63Les propos des jeunes interviewés ont convergé par rapport aux comportements culturels omnivores, aux identités culturelles plurielles et aux profils cosmopolites. La majorité des répondants se réclament de cette catégorie de consommateurs culturels et l’affichent dans leurs pages Facebook et à travers leurs interactivités. Cette multiculturalité qui caractérise les contenus de Facebook a conduit ces jeunes à la découverte de nouvelles pratiques et expressions culturelles, tout en assouvissant leurs propres tendances et goûts culturels dits d’avant, surtout ceux liés aux éléments de la culture traditionnelle de la communauté d’appartenance d’origine. Ce constat est corroboré par les résultats de l’enquête sur les pratiques culturelles menée en France par Olivier Donnat. Celui-ci soutient que l’usage régulier d’Internet, plutôt que de se substituer aux pratiques culturelles existantes, « peut être la conséquence d’un intérêt préalable pour la culture tout en étant aussi à l’origine de son renforcement » (2007 : 4). Le réseau social permet aussi de connaître l’éducation culturelle des autres et de s’en imprégner.

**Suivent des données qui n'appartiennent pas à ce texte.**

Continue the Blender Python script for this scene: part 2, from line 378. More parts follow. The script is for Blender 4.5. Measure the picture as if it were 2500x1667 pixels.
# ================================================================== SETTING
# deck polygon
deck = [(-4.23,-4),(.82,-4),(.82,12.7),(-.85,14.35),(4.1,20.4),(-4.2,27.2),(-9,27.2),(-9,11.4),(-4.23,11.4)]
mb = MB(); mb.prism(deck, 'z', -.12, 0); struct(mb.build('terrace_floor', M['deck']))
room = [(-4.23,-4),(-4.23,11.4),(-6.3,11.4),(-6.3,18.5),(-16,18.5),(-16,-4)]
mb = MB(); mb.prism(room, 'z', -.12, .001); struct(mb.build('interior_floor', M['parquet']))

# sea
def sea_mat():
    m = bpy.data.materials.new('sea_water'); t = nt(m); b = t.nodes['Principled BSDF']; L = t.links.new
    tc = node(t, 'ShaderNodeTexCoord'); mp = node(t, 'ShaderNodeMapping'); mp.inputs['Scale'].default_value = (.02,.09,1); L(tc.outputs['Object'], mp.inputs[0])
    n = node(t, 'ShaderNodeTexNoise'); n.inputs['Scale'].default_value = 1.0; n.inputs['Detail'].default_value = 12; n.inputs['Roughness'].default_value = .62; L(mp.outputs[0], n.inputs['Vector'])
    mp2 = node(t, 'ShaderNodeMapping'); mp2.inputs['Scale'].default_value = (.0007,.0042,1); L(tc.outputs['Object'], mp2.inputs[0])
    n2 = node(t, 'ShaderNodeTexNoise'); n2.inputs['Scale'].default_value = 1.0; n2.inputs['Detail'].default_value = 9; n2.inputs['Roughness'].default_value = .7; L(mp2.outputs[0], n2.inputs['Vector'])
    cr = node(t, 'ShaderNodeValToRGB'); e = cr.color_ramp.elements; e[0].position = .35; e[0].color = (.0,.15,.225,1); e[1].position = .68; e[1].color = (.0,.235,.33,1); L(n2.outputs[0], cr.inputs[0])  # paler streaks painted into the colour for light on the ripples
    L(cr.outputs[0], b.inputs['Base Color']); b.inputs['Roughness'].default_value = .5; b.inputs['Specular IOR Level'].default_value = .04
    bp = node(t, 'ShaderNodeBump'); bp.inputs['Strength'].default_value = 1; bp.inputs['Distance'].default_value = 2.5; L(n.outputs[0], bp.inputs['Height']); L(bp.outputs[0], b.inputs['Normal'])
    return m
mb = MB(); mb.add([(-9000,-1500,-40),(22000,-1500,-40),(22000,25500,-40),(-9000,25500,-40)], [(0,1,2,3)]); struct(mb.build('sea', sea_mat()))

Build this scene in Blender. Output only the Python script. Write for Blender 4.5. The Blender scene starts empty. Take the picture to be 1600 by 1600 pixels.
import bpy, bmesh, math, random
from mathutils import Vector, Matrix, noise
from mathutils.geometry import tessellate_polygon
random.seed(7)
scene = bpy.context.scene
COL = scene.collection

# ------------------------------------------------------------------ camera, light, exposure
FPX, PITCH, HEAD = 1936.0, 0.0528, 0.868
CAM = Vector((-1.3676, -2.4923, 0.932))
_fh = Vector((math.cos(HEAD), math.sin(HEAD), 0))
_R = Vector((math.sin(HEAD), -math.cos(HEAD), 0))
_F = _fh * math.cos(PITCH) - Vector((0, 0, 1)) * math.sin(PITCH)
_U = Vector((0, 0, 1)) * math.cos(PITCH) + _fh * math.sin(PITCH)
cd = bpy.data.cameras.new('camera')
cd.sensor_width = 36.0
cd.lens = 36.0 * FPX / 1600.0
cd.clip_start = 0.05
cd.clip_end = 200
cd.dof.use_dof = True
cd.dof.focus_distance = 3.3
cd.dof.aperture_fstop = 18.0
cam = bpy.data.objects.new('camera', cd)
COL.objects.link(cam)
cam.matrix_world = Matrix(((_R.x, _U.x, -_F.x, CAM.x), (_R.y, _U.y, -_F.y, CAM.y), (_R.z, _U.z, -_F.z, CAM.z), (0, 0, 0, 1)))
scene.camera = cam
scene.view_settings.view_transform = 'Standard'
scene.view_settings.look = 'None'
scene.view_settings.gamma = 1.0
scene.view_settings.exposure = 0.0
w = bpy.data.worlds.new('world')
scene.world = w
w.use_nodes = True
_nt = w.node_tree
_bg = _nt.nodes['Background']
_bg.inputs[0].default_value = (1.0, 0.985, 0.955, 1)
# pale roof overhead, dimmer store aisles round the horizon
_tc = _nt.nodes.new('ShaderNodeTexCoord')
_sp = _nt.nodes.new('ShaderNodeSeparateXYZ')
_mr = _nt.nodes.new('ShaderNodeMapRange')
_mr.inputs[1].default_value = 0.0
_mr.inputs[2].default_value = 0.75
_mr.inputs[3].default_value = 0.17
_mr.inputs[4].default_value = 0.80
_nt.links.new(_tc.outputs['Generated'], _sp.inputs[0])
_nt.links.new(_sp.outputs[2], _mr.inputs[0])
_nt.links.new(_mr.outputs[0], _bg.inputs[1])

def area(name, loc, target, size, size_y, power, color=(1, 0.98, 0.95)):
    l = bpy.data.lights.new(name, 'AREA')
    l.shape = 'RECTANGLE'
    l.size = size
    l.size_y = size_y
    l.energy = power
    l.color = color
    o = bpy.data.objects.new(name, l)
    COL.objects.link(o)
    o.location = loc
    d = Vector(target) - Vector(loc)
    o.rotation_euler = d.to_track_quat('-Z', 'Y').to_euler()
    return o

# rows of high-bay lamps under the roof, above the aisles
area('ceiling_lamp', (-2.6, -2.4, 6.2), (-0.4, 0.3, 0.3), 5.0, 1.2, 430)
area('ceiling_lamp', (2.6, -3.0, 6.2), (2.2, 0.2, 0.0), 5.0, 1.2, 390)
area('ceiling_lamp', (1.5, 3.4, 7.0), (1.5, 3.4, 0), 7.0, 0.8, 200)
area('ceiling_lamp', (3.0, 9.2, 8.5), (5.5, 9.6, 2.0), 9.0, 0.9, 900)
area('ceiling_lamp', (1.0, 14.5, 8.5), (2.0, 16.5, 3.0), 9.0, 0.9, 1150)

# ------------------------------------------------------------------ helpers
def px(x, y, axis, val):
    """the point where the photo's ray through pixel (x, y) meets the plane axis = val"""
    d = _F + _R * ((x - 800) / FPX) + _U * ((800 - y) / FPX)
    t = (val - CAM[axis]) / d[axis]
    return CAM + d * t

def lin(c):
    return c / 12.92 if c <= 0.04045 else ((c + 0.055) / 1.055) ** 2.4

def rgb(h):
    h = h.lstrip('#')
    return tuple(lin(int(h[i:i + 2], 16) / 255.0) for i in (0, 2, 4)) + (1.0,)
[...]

64Il ressort de l’enquête menée que la création du contenu culturel sur Facebook est liée au phénomène du partage. Sans vouloir généraliser les résultats, on peut affirmer que Facebook est perçu non seulement comme un moyen de sociabilité, mais aussi comme un tremplin pour l’épanouissement culturel et l’ouverture sur le monde. Cette transculturalité identitaire désigne le processus par lequel une communauté sur Facebook emprunte certains matériaux aux cultures dont elle s’imprègne pour se les approprier et les refaçonner à son propre usage. Elle participe aussi à forger les identités culturelles : nos enquêtés déclarent que grâce à cette diversité culturelle, ils ont acquis certaines pratiques culturelles, qui font désormais partie de leur propre identité numérique, comme la lecture en ligne . Cette tendance est également confirmée par le partage des contenus culturels éclectiques et variés, de la musique algérienne dans toute sa diversité à la musique occidentale, des films et des livres aux thématiques différentes, voire parfois diamétralement opposées, etc. L’intérêt de ces contenus créés réside dans le fait que ces jeunes créateurs culturels se sentent plus appréciés et arrivent à satisfaire leur besoin de visibilité.

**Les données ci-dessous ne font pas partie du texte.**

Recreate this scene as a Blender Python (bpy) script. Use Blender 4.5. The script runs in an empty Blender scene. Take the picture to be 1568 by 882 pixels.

65En matière de diversité, toutes les formes de la culture sur Facebook peuvent mener à une tendance au cumul et à la diversification des pratiques culturelles. Ces pratiques remodelées contribuent ainsi à la métamorphose des pratiques culturelles prénumériques. Quant à l’identité numérique, nous remarquons que les trois catégories de l’identité (déclarative, agissante et calculée) sont adoptées par les jeunes internautes algériens et se complètent pour former la personnalité électronique de l’usager et forger son caractère ainsi que ses nouvelles orientations culturelles, celles-ci étant de plus en plus variées et éclectiques grâce à l’ouverture permise par les réseaux sociaux.